Kárzohat (Damnation)
Béla Tarr, writer, director. Hungarian (subtitled)
I saw this film at the Northwest Film Center in Portland, OR, on a recent visit. It was Thanksgiving evening and the whole town was locked down except this one film screening. Lucky me. Actually, about a dozen people eventually showed up to watch it. The movie was released in 1988, but I had never heard of it, or the director. It is a plodding “existential” film, shot in low-contrast black and white. The story is perfunctory: a man is in love with a married cabaret singer and schemes to get her husband put in prison. But that hardly matters. The movie is really about the relentless rain, the dimly lit industrial cityscape; decaying buildings; deserted, muddy streets; packs of feral dogs; smoky bars; laconic conversation and doleful music.
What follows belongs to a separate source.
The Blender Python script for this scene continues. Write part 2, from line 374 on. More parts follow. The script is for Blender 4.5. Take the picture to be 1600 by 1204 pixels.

There is aggressive omission of anything aesthetic; no pictures, flowers, or sunlight; even human bodies are utilitarian, not beautiful. Can people live like that? Hungary under totalitarian rule is palpably conveyed (this was pre-Wall by a year). A recurring image is water seeping over worn stone walls. It takes a lot to wear down stone, but relentless water can do it. The people are stone-faced, their humanity worn away by life in a lifeless society. I loved the photography, the excruciatingly long takes, the way sound and picture are integrated, the Hungarian music, and the sets. This two hour movie should have been boring, but I found it riveting.